In general, in elementary numbers theory when we prove properties we begin with natural numbers then I was wondering how you can extend the proof to $\mathbb{Z}$ clearly and properly.
For instance, we take an assertion and we have to prove it for integers by using the Euclidean division. We know that for natural numbers we have $a=bq+r$ with $0\le r < b$ and $(q,r)$ is the unique couple of natural numbers which works. But in $\mathbb{Z}$ how do we proceed ? Do we have to consider four cases or can we just write $a=bq+r$ with $0 \le \vert r\vert <\vert b \vert$ (I suppose $r \in \mathbb{Z}$) ?
Thnaks in advance !
In the example you give, the way to extend it to $\Bbb Z$ is to allow $a,q$ to be positive, negative, or zero, but to keep the restrictions on $b,r$.
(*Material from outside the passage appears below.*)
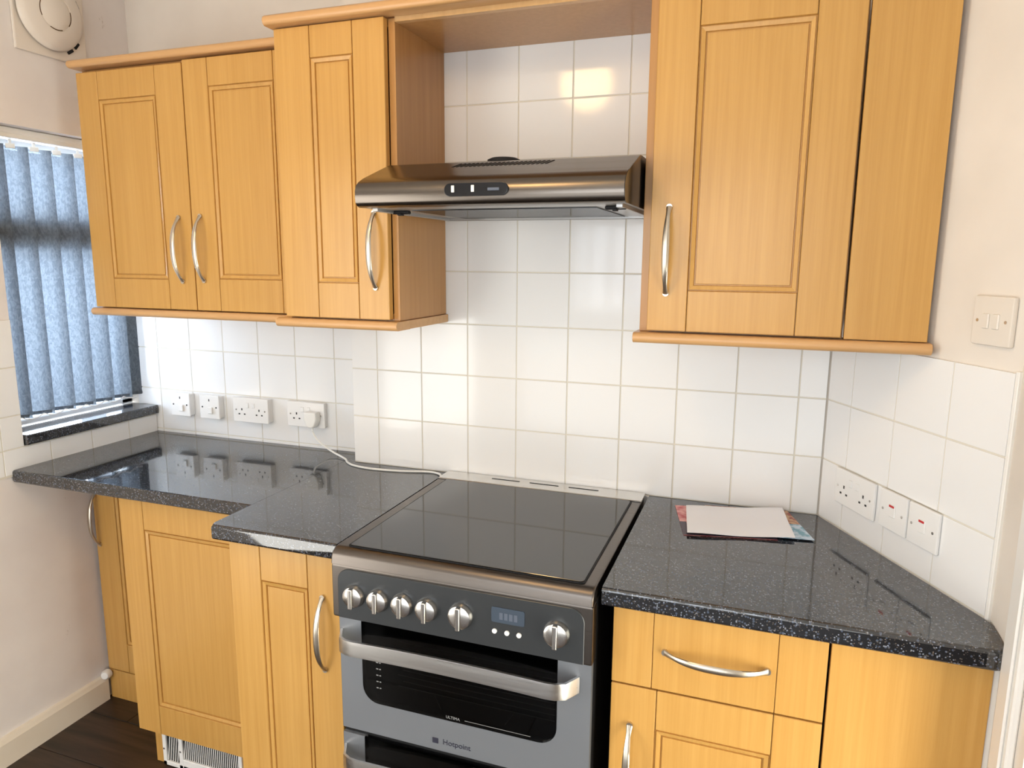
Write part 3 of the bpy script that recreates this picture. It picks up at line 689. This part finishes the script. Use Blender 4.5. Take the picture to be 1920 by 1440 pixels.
# oven doors
def oven_door(z0, z1, gz0, name):
    yd = -.608; zt = z1
    bm = bmesh.new(); gx0, gx1 = -.002, .456
    # one continuous U-shaped frame round the glass opening
    r = .040; X0_, X1_ = KX0 + .004, KX1 - .004
    inn = [(gx0, z1), (gx0, gz0 + r)] + [(gx0 + r + r * math.cos(math.radians(a)), gz0 + r + r * math.sin(math.radians(a))) for a in range(195, 271, 15)]
    out = [(X0_, z1), (X0_, z0)] + [(X0_ + (gx0 + r - X0_) * (k + 1) / 6, z0) for k in range(6)]
    inn2 = [(gx1 - r + r * math.cos(math.radians(a)), gz0 + r + r * math.sin(math.radians(a))) for a in range(270, 346, 15)] + [(gx1, gz0 + r), (gx1, z1)]
    out2 = [(gx1 - r + (X1_ - gx1 + r) * k / 6, z0) for k in range(6)] + [(X1_, z0), (X1_, z1)]
    inn += inn2; out += out2
    vf = [[bm.verts.new((q[0], yy, q[1])) for q in L_] for L_, yy in ((inn, yd), (out, yd), (inn, -.5925), (out, -.5925))]
    for k in range(len(inn) - 1):
        bm.faces.new((vf[0][k], vf[0][k + 1], vf[1][k + 1], vf[1][k])); bm.faces.new((vf[2][k], vf[3][k], vf[3][k + 1], vf[2][k + 1]))
        bm.faces.new((vf[0][k], vf[2][k], vf[2][k + 1], vf[0][k + 1])); bm.faces.new((vf[1][k], vf[1][k + 1], vf[3][k + 1], vf[3][k]))
    for k in (0, len(inn) - 1): bm.faces.new((vf[0][k], vf[1][k], vf[3][k], vf[2][k]))
    d = obj('oven_door', bm, M['oven_silver'], ck)
    gp = [(gx0 + .001, zt - .001)] + [(gx0 + .001, gz0 + r)] + [(gx0 + r + (r - .001) * math.cos(math.radians(a)), gz0 + r + (r - .001) * math.sin(math.radians(a))) for a in range(-180, -89, 15)] + \
         [(gx1 - r + (r - .001) * math.cos(math.radians(a)), gz0 + r + (r - .001) * math.sin(math.radians(a))) for a in range(-90, 1, 15)] + [(gx1 - .001, gz0 + r), (gx1 - .001, zt - .001)]
    obj('oven_glass', prism(bmesh.new(), gp, 'y', yd - .0008, yd + .003), M['oven_glass'], d)
    # wire shelf dimly seen behind the glass
    bm = bmesh.new(); zr = gz0 + .052
    for i in range(9): sweep(bm, [(.085 + .012 * (i % 2), yd + .0075, zr + .0135 * i), (.27, yd + .0078, zr + .0135 * i - .001), (.45, yd + .0075, zr + .0135 * i)], .0009, 5)
    for (a_, b_) in ((.175, .19), (.36, .34)): sweep(bm, [(a_, yd + .0075, zr - .004), (b_, yd + .0075, zr - .035)], .0008, 5)
    obj('wire_shelf', bm, M['wire'], d)
    for i in range(5):
        obj('shelf_mark', B(.034, .0395, yd - .0013, yd - .0009, gz0 + .040 + i * .0155, gz0 + .0423 + i * .0155), M['chrome_text'], d)
        obj('shelf_mark', B(.042, .0460, yd - .0013, yd - .0009, gz0 + .040 + i * .0155, gz0 + .0423 + i * .0155), M['chrome_text'], d)
    # strap handle bowing out from the door
    n = 30; path = []
    xA, xB, zH = KX0 + .010, KX1 - .030, z1 - .044
    for i in range(n + 1):
        t = -1 + 2 * i / n; a = abs(t)
        o = .046 * (1 - max(0, (a - .80) / .20) ** 2.0) ** 0.5 if a > .80 else .046
        path.append(((xA + xB) / 2 + t * (xB - xA) / 2, yd - o - .001 - .006 * (1 - t * t), zH + .010 * (1 - t * t) - .002))
    bm = bmesh.new(); ring = []
    for i, q in enumerate(path):
        a = Vector(path[max(i - 1, 0)]); b = Vector(path[min(i + 1, n)]); tg = (b - a).normalized(); nr = Vector((tg.y, -tg.x, 0)).normalized()
        hh_ = .0175; th_ = .0028
        prof_ = [(-hh_, -th_), (-hh_ * .6, -th_ * 1.15), (hh_ * .6, -th_ * 1.15), (hh_, -th_), (hh_, th_), (-hh_, th_)]
        ring.append([bm.verts.new(Vector(q) + Vector((0, 0, u_)) + nr * w_ * -1) for u_, w_ in prof_])
    for A, D in zip(ring, ring[1:]):
        for k in range(6): bm.faces.new((A[k], A[(k + 1) % 6], D[(k + 1) % 6], D[k]))
    bm.faces.new(ring[0][::-1]); bm.faces.new(ring[-1])
    obj('oven_handle', bm, M['strap'], d, smooth=True)
    return d
od = oven_door(.460, .736, .538, 'upper'); oven_door(.090, .447, .180, 'lower')
obj('door_gap_strip', B(KX0 + .005, KX1 - .005, -.600, -.5921, .4475, .4595), M['black'], ck)
obj('foot_plinth', B(KX0 + .012, KX1 - .012, -.585, -.570, .002, .086), M['black'], ck)
ym = -.6084
text('lettering', 'Hotpoint', .018, (.230, ym, .4835), M['dark_text'], ck)
obj('emblem', B(.172, .186, -.6092, -.6082, .4765, .4895, bev=.0004), M['dark_text'], ck)
text('lettering', 'ULTIMA', .0095, (.222, -.6091, .5475), M['chrome_text'], ck, .0002)
obj('print_line', B(.250, .40, -.6093, -.6089, .5475, .5484), M['chrome_text'], ck)

# ------------------------------------------------------------------ sockets and switches
def plate_bm(w, h, d, bev=.003): return B(-w / 2, w / 2, -d, 0, 0, h, bev=bev, seg=2)
def holes(bm, cx, cz, d):
    box(bm, cx - .0022, cx + .0022, -d - .0004, -d + .001, cz + .006, cz + .0135)
    for s in (-1, 1): box(bm, cx + s * .011 - .0032, cx + s * .011 + .0032, -d - .0004, -d + .001, cz - .009, cz - .0045)
    return bm
def dsocket(loc, rz, label, depth, group=None):
    t = thing('double_socket', label, 'socket', loc, rz)
    if group: t['group'] = group
    obj('back_box', plate_bm(.140, .080, depth - .006, .002), M['plastic'], t, world=False) if depth > .012 else None
    b = plate_bm(.146, .086, .008); b.transform(Matrix.Translation((0, -(depth - .008), -.003)))
    obj('face_plate', b, M['plastic'], t, world=False, smooth=True)
    bm = bmesh.new()
    for cx in (-.036, .036): holes(bm, cx, .032, depth)
    obj('pin_holes', bm, M['slot'], t, world=False)
    for cx in (-.0125, .0125):
        obj('rocker', B(cx - .006, cx + .006, -depth - .0022, -depth + .001, .048, .066, bev=.0012), M['plastic'], t, world=False)
    for cx in (-.060, .060): obj('screw', cyl(bmesh.new(), (cx, -depth, .040), (0, -1, 0), .0028, .0008, 10), M['knob'], t, world=False)
    return t
def spur(loc, rz, label, depth, red=False, cat='socket', name='fused_spur'):
    t = thing(name, label, cat, loc, rz)
    if depth > .012: obj('back_box', plate_bm(.078, .078, depth - .006, .002), M['plastic'], t, world=False)
    b = plate_bm(.085, .085, .008); b.transform(Matrix.Translation((0, -(depth - .008), -.003)))
    obj('face_plate', b, M['plastic'], t, world=False, smooth=True)
    if red:
        r = obj('rocker', B(-.010, .010, -depth - .0028, -depth + .001, .028, .056, bev=.0015), M['plastic'], t, world=False)
        obj('red_mark', B(-.0075, .0075, -depth - .0034, -depth - .0027, .050, .0545), M['red'], r, world=False)
    else:
        bm = bmesh.new(); box(bm, -.002, .002, -depth - .0004, -depth + .001, .060, .068); obj('pin_holes', bm, M['slot'], t, world=False)
        obj('outlet_cover', B(-.004, .016, -depth - .006, -depth + .001, .016, .040, bev=.002), M['plastic'], t, world=False)
    for cx in (-.030, .030): obj('screw', cyl(bmesh.new(), (cx, -depth, .039), (0, -1, 0), .0030, .0009, 10), M['knob'] if red else M['slot'], t, world=False)
    return t
spur((-1.150, AY, .975), 0, 'single white wall outlet nearest the window sill', .030)
spur((-1.020, AY, .975), 0, 'single white wall outlet second from the window sill', .030)
dsocket((-.843, AY, .976), 0, 'empty white double socket on the left tiles above the worktop', .030)
dsocket((-.624, AY, .977), 0, 'white double socket on the left tiles with a plug in it', .022)
def onwall(s, z): v = rw(s, 0, z); return (v.x, v.y, v.z)
dsocket(onwall(.145, .967), -TH, 'white double socket low on the right-hand tiled wall', .009)
spur(onwall(.280, .969), -TH, 'white switch plate with red mark beside the right-hand double socket', .009, True, 'switch', 'isolator_switch')
spur(onwall(.3695, .969), -TH, 'white red-marked switch plate farthest from the corner on right wall', .009, True, 'switch', 'isolator_switch')
t = thing('light_switch', 'white two-gang light switch on the cream wall at right', 'switch', tuple(rw(.474, -T, 1.389)), -TH)
obj('face_plate', plate_bm(.088, .088, .011, .004), M['plastic_old'], t, world=False, smooth=True)
for cx in (-.011, .011): obj('rocker', B(cx - .007, cx + .007, -.0145, -.010, .030, .057, bev=.0015), M['plastic_old'], t, world=False)
for cx in (-.031, .031): obj('screw', cyl(bmesh.new(), (cx, -.0108, .044), (0, -1, 0), .003, .0009, 10), M['knob'], t, world=False)

# plug and its flex
pg = thing('plug', 'white three-pin plug with flex in the left double socket', 'plug', (-.588, AY - .022, .985))
px, pz, py = -.588, 1.010, AY - .0225
bm = bmesh.new()
prism(bm, [(px - .022, pz + .022), (px - .025, pz), (px - .016, pz - .024), (px - .007, pz - .030), (px + .007, pz - .030), (px + .016, pz - .024), (px + .025, pz), (px + .022, pz + .022)][::-1], 'y', py - .030, py - .0005, bev=.005, seg=3)
obj('plug_body', bm, M['cable'], pg, smooth=True)
pts = [(px + .002, py - .016, pz - .026), (px + .004, py - .020, pz - .045), (px + .030, py - .028, pz - .070), (px + .085, py - .040, .915), (-.430, .005, .9045), (-.400, -.026, .9035), (-.36, -.050, .9035), (-.29, -.060, .9035), (-.20, -.050, .9035), (-.125, -.028, .9035), (-.090, -.030, .9035), (-.0665, -.050, .9045), (-.0650, -.056, .890), (-.0652, -.06, .80)]
def smoothpts(p, n=6):
    p = [Vector(q) for q in p]; out = []
    for i in range(len(p) - 1):
        a, b, c, d_ = p[max(i - 1, 0)], p[i], p[i + 1], p[min(i + 2, len(p) - 1)]
        for k in range(n):
            t = k / n; out.append(.5 * ((2 * b) + (c - a) * t + (2 * a - 5 * b + 4 * c - d_) * t * t + (3 * b - a - 3 * c + d_) * t ** 3))
    out.append(p[-1]); return out
obj('flex', sweep(bmesh.new(), smoothpts(pts), .0032, 8), M['cable'], pg, smooth=True)

# ------------------------------------------------------------------ papers on the right worktop
def sheet(name, corners, zf, mats, pick, label, cat, n=14, th=.0007):
    """corners BL, BR, TR, TL in x,y ; zf(u, v) height ; pick(u, v) -> material index"""
    bm = bmesh.new(); BL, BR, TR, TL = [Vector((*c, 0)) for c in corners]
    def P(u, v): return (BL * (1 - u) + BR * u) * (1 - v) + (TL * (1 - u) + TR * u) * v
    g = [[[bm.verts.new(P(i / n, j / n) + Vector((0, 0, zf(i / n, j / n) + k * th))) for j in range(n + 1)] for i in range(n + 1)] for k in (0, 1)]
    for i in range(n):
        for j in range(n):
            mi = pick((i + .5) / n, (j + .5) / n)
            f = bm.faces.new((g[1][i][j], g[1][i + 1][j], g[1][i + 1][j + 1], g[1][i][j + 1])); f.material_index = mi
            f = bm.faces.new((g[0][i][j], g[0][i][j + 1], g[0][i + 1][j + 1], g[0][i + 1][j])); f.material_index = mi
    for i in range(n):
        bm.faces.new((g[0][i][0], g[0][i + 1][0], g[1][i + 1][0], g[1][i][0])); bm.faces.new((g[0][i][n], g[1][i][n], g[1][i + 1][n], g[0][i + 1][n]))
        bm.faces.new((g[0][0][i], g[1][0][i], g[1][0][i + 1], g[0][0][i + 1])); bm.faces.new((g[0][n][i], g[0][n][i + 1], g[1][n][i + 1], g[1][n][i]))
    return tag(obj(name, bm, mats, smooth=True), label, cat)
sheet('leaflet', ((.660, -.262), (.868, -.218), (.842, -.018), (.616, -.060)), lambda u, v: .9008 + .0006 * math.sin(3 * u), [M['paper_red'], M['paper_dark'], M['paper']],
      lambda u, v: 1 if (v < .12 or (u < .10 and v < .45)) else (0 if u < .22 else 2), 'red printed leaflet showing at the left edge of the paper pile', 'leaflet')
sheet('leaflet', ((.705, -.232), (.948, -.196), (.893, -.008), (.690, -.040)), lambda u, v: .9032 + .0005 * math.sin(3 * u), [M['paper_blue'], M['paper_food'], M['paper_dark']],
      lambda u, v: 0 if v < .47 else 1, 'leaflet with blue corner and brown food pictures under the letter', 'leaflet')
sheet('letter', ((.668, -.262), (.906, -.208), (.880, -.028), (.646, -.078)), lambda u, v: .9066 + .006 * v * (0.4 + u) + .0016 * math.sin(7 * u + 1) + .001 * math.sin(9 * v), [M['paper']],
      lambda u, v: 0, 'white letter lying on top of the leaflets on the right worktop', 'letter')

# small white pipe cap where the skirting meets the corner unit
pc = obj('pipe_cap', lathe(bmesh.new(), (LW + .020, -.222, .098), (0.3, -1, .1), [(.0165, -.012), (.0165, .002), (.012, .009), (0, .011)], 20), M['plastic'], smooth=True)
tag(pc, 'small white pipe cap at the end of the left skirting board', 'pipe cap')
One of the reasons for this is that:
$b\Bbb Z = \{k \in \Bbb Z: \exists q \in \Bbb Z \text{ with } k = qb\}$
is the same as:
$(-b)\Bbb Z = \{k \in \Bbb Z: \exists q' \in \Bbb Z \text{ with } k = q'(-b)\}$.
That is, the positive multiples of $b$ are the negative multiples of $-b$, and the negative multiples of $b$ are the positive multiples of $-b$.
So when considering "multiples of $b$", we get the same set whether we use $b$ or $-b$, so we may as well use the positive $b$ to avoid as much "sign confusion" as possible.
It is a convention to measure remainders "counting up"; while this is by no means the ONLY way, it has the advantage of letting us determine the remainder of any $a$ (positive, negative, or zero) when divided by a positive $b$ unambiguously.
If $a \leq -b$, we will, of course, have a negative $q$.